== RECORDED DATA ==

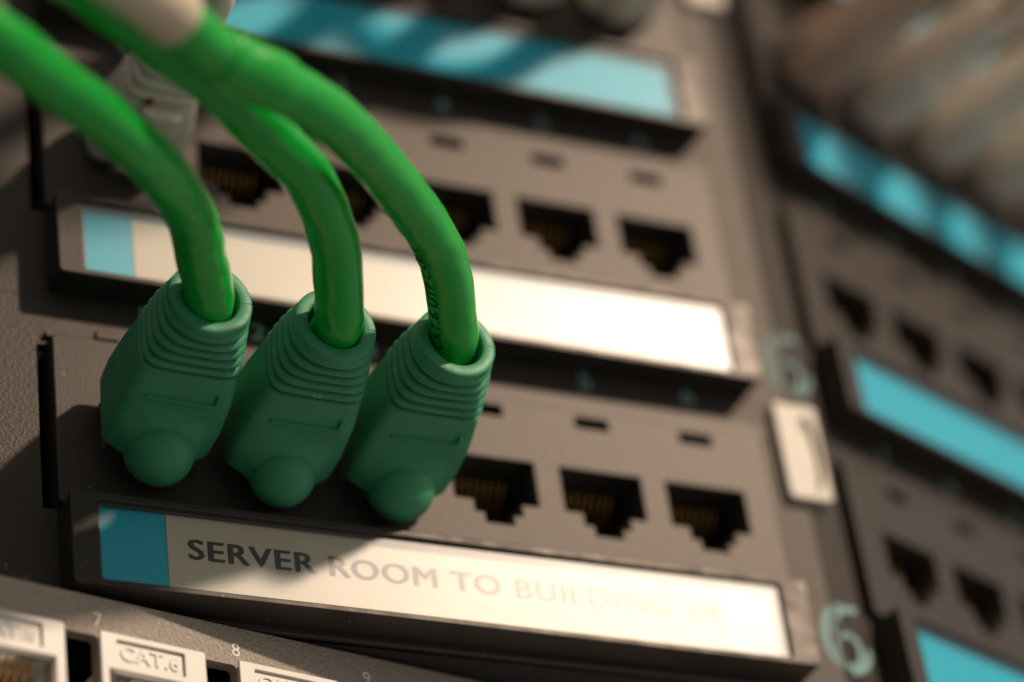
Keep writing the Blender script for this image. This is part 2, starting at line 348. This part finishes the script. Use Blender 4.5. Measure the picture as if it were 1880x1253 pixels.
def jack(k):
    x = -71.9+k*KP
    bm = bmesh.new()
    recess = rounded(x+2.1, x+10.9, -40.85, -37.85, 0.15, 3)
    op = [(x+1.0, -41.7), (x+12.5, -41.7), (x+12.5, -48.6), (x+10.2, -48.6), (x+10.2, -50.6), (x+8.9, -50.6), (x+8.9, -52.2), (x+4.9, -52.2), (x+4.9, -50.6), (x+3.5, -50.6), (x+3.5, -48.6), (x+1.0, -48.6)]
    plate(bm, rounded(x, x+13.75, -54.5, -37.0, 0.35, 4), [recess, op], -1.1, -0.7, 0.12)
    plate(bm, rounded(x+0.3, x+13.45, -54.2, -37.3, 0.3, 4), [op], -0.72, 0.6, 0.0); plate(bm, rounded(x+0.7, x+12.8, -54.2, -40.9, 0.1, 2), [op], 0.5, 10.0, 0.0)
    o = link("keystone_jack", fix(bm), M['jack'], kp)
    bm = bmesh.new(); text_bm(bm, "CAT.6", x+6.5, -39.35, 1.85, -0.78, 1.05, 0.22, 0.015, 0, 'CENTER', None, 1.05)
    link("embossed_text", bm, M['jack'], o)
    bm = bmesh.new()
    for i in range(8):
        xx = x+6.75+(i-3.5)*1.02
        tube(bm, [Vector((xx, 0.4, -42.0)), Vector((xx, 2.0, -42.8)), Vector((xx, 5.5, -45.2)), Vector((xx, 9.0, -46.6))], 0.24, 8)
    link("contact_set", bm, M['gold'], o, True)
    bm = bmesh.new(); box(bm, x+1.0, x+12.5, 9.6, 9.95, -52, -41.8); link("port_back", bm, M['black'], o)
    bm = bmesh.new(); text_bm(bm, str(7+k), x+0.35, -35.15, 1.75, -0.03, 0.95, 0.03, 0.0)
    link("port_number", bm, M['white_ink'], kp)
for k in range(-1, 5): jack(k)

# ------------------------------------------------------------------ snagless boots and plugs
def lerp_st(ST, wv):
    for (a, b) in zip(ST, ST[1:]):
        if a[0] <= wv <= b[0]:
            t = (wv-a[0])/(b[0]-a[0]); return [p+(q-p)*t for p, q in zip(a, b)]
    return ST[-1]
GST = [(3.0, -6.75, 6.2, 5.0, 5.0), (3.4, -6.75, 6.75, 5.25, 9), (7.0, -6.5, 6.95, 5.1, 9), (12.0, -6.1, 6.75, 4.75, 7.5),
       (15.5, -5.6, 6.3, 4.45, 6.0), (17.0, -5.3, 6.0, 4.40, 5.2), (20.0, -4.7, 5.6, 4.65, 3.4), (22.8, -4.25, 5.15, 5.0, 2.1), (24.4, -4.1, 5.1, 5.1, 2.0)]
def boot_bm(ST=GST, ribs=5, r0=16.3, r1=23.2, gd=0.8, seg=120, hole=3.45, z_off=0.0):
    bm = bmesh.new(); rings = []; w0, w1 = ST[0][0], ST[-1][0]; N = 220
    def ring(wv, sc=1.0, dsc=0.0):
        _, zc, hx, hz, n = lerp_st(ST, wv); hx = hx*sc-dsc; bump = 0.0 if ST is not GST else 1.0; hz = hz*sc-dsc; out = []
        for k in range(seg):
            a = 2*math.pi*k/seg; c, s = math.cos(a), math.sin(a)
            x = math.copysign(abs(c)**(2/n), c)*hx; z = math.copysign(abs(s)**(2/n), s)*hz
            if bump and s < -0.2: z -= 2.3*math.exp(-(((x*x+(wv-4.6)**2)**0.5)/4.7)**4)
            out.append(bm.verts.new((x, -wv, zc+z+z_off)))
        return out
    for i in range(N+1):
        wv = w0+(w1-w0)*i/N; g = 0.0
        if ribs and r0 <= wv <= r1:
            ph = ((wv-r0)/(r1-r0)*ribs) % 1.0
            g = gd*(max(0.0, math.sin(math.pi*min(1, ph/0.42)))**0.7 if ph < 0.42 else 0.0)
            g -= 0.22*math.sin(math.pi*(ph-0.42)/0.58) if ph >= 0.42 else 0.0
        e = w1-wv
        if e < 0.3: g += 0.3-math.sqrt(max(0, 0.09-(0.3-e)**2))
        rings.append(ring(wv, 1.0, g))
    for A, B in zip(rings, rings[1:]):
        for k in range(seg): bm.faces.new((A[k], A[(k+1) % seg], B[(k+1) % seg], B[k]))
    bm.faces.new(rings[0][::-1])
    # annular front face and the bore
    _, zc, hx, hz, n = ST[-1]; prev = rings[-1]
    for rr, wv in ((hole+0.25, w1), (hole+0.05, w1-0.12), (hole, w1-0.4), (hole, w1-5.0)):
        cur = []
        for k in range(seg):
            a = 2*math.pi*k/seg; cur.append(bm.verts.new((rr*math.cos(a), -wv, zc+rr*math.sin(a)+z_off)))
        for k in range(seg): bm.faces.new((prev[k], prev[(k+1) % seg], cur[(k+1) % seg], cur[k]))
        prev = cur
    bm.faces.new(prev)
    return bm
def dome_bm(r_=4.2, w_=4.5, z_=-12.7, sx=1.0, sw=1.0):
    bm = bmesh.new(); bmesh.ops.create_uvsphere(bm, u_segments=48, v_segments=32, radius=r_)
    for v in bm.verts:
        v.co.x *= sx
        if v.co.z > 0: v.co.z *= 0.9
        v.co.y = v.co.y*sw-w_; v.co.z += z_
        if v.co.y > -0.25: v.co.y = -0.25
    return bm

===

TASK TO COMPLETE
Please reproduce the listing exactly from its opening line through the line that contains "for k in range(-1, 5): jack(k)", both included, with all pictures omitted.

SOLUTION TO THIS PROBLEM
Keep writing the Blender script for this image. This is part 2, starting at line 348. This part finishes the script. Use Blender 4.5. Measure the picture as if it were 1880x1253 pixels.
def jack(k):
    x = -71.9+k*KP
    bm = bmesh.new()
    recess = rounded(x+2.1, x+10.9, -40.85, -37.85, 0.15, 3)
    op = [(x+1.0, -41.7), (x+12.5, -41.7), (x+12.5, -48.6), (x+10.2, -48.6), (x+10.2, -50.6), (x+8.9, -50.6), (x+8.9, -52.2), (x+4.9, -52.2), (x+4.9, -50.6), (x+3.5, -50.6), (x+3.5, -48.6), (x+1.0, -48.6)]
    plate(bm, rounded(x, x+13.75, -54.5, -37.0, 0.35, 4), [recess, op], -1.1, -0.7, 0.12)
    plate(bm, rounded(x+0.3, x+13.45, -54.2, -37.3, 0.3, 4), [op], -0.72, 0.6, 0.0); plate(bm, rounded(x+0.7, x+12.8, -54.2, -40.9, 0.1, 2), [op], 0.5, 10.0, 0.0)
    o = link("keystone_jack", fix(bm), M['jack'], kp)
    bm = bmesh.new(); text_bm(bm, "CAT.6", x+6.5, -39.35, 1.85, -0.78, 1.05, 0.22, 0.015, 0, 'CENTER', None, 1.05)
    link("embossed_text", bm, M['jack'], o)
    bm = bmesh.new()
    for i in range(8):
        xx = x+6.75+(i-3.5)*1.02
        tube(bm, [Vector((xx, 0.4, -42.0)), Vector((xx, 2.0, -42.8)), Vector((xx, 5.5, -45.2)), Vector((xx, 9.0, -46.6))], 0.24, 8)
    link("contact_set", bm, M['gold'], o, True)
    bm = bmesh.new(); box(bm, x+1.0, x+12.5, 9.6, 9.95, -52, -41.8); link("port_back", bm, M['black'], o)
    bm = bmesh.new(); text_bm(bm, str(7+k), x+0.35, -35.15, 1.75, -0.03, 0.95, 0.03, 0.0)
    link("port_number", bm, M['white_ink'], kp)
for k in range(-1, 5): jack(k)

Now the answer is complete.